A mysterious witness at the Air India inquiry, who backed out after being billed as having "seismic" evidence, may have feared retribution from the Indian government, not from Sikh terrorists, Canadian Sikh activist Amanpreet Singh Bal says.

The witness refused to testify at a public hearing in June after inquiry chief John Major acknowledged the commission could not protect his identity. Efforts to protect the witness's name, however, were futile. A reputable magazine in India called Tehelka published his name on the weekend.

Tehelka reported that retired Punjab police officer Harmail Singh Chandi brought the entire record of the confession of prime suspect Talwinder Singh Parmar, including audiotapes and statements, to the inquiry in Ottawa.

Mr. Bal, a long-time member of the Ottawa-based World Sikh Organization, has been active in campaigns concerning "disappearances" and extrajudicial executions in Punjab during unrest in the 1980s and early 1990s.

He laughed when asked why Mr. Chandi would be reluctant to reveal his identity in a public hearing. The former police officer may have feared retribution from the Indian government if he testified in public, Mr. Bal said. Others have previously suggested that the witness had been intimated by Sikh terrorists.

"Let's hope that one day, we will get to the truth," Mr. Bal said. "No matter who did it, we want that person or organization or whoever the mastermind is, to be exposed."

India's high commission in Ottawa declined to be interviewed yesterday. "We have no comment on this," a spokesperson for the high commissioner's office said.

Two bombs exploded 54 minutes apart on opposite sides of the world on June 23, 1985. Police have said the explosions were the work of a Vancouver-based Sikh separatist group, headed by Mr. Parmar. The bomb blasts killed 331 people.

Tehelka reported that Mr. Chandi arrested Mr. Parmar in September, 1992, in India.

During interrogation over five days, Mr. Parmar told police that Lakhbir Singh Brar, who came to Canada as a refugee two months before the bombing, was the ringleader of the conspiracy and arranged for the tickets on two flights from Vancouver, Mr. Chandi told the magazine.

Mr. Parmar said he provided some dynamite for the scheme. Vancouver Island resident Inderjit Singh Reyat built the bombs and put them in the suitcases, Mr. Chandi said, adding that Mr. Parmar was killed while in custody on the order of senior police officers.

Previously, the RCMP has alleged that Mr. Parmar was the mastermind behind the conspiracy. Mr. Reyat, the only person ever convicted in the 22-year-old case, admitted he provided parts that were used for the bombs, but denied building the bombs or even that he knew the bombs were to explode on airplanes.

Mr. Major told Canadian Press he intends to look into the alleged confession when the hearings resume on Sept. 10.

The police have already reviewed a transcript of Mr. Parmar's confession and questioned Mr. Brar.

However, police were not aware that audiotapes of the confession existed. Indian authorities had told the RCMP that the tapes had been destroyed. Mr. Chandi told Tehelka that he violated orders of senior police officers and secretly kept them.

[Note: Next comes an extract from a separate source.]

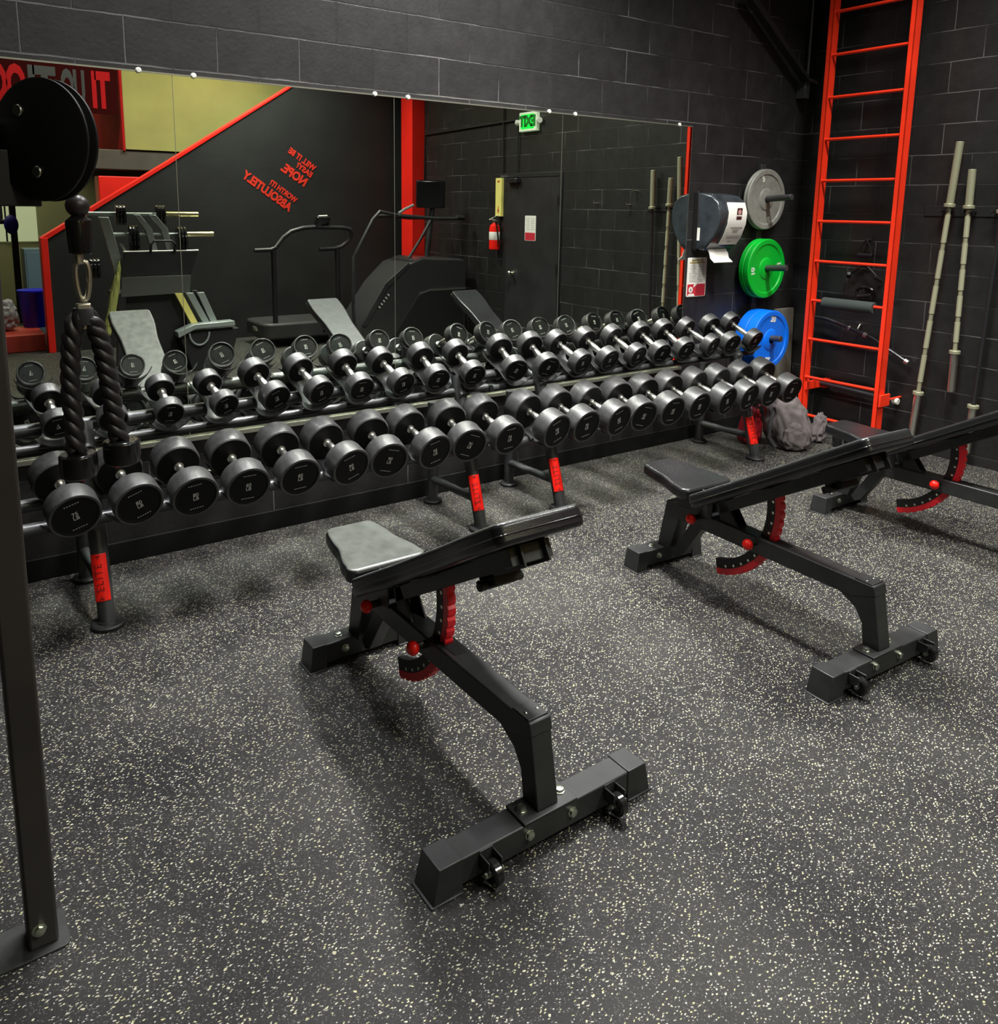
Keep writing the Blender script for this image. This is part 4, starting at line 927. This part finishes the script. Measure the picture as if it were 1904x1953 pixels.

"We never had an actual copy of it," RCMP Sergeant Pierre Lemaitre, a spokesman for the RCMP Air India task force, said in an interview. "If the Indian authorities would now like to make it available, the task force would like to hear from them."

Mr. Brar came to Canada in April, 1985, as a refugee. He was identified as a national security risk by Canada's security service, and deported in the early 1990s.

He is reported to be living in Pakistan and is wanted by the Indian government for minor offences.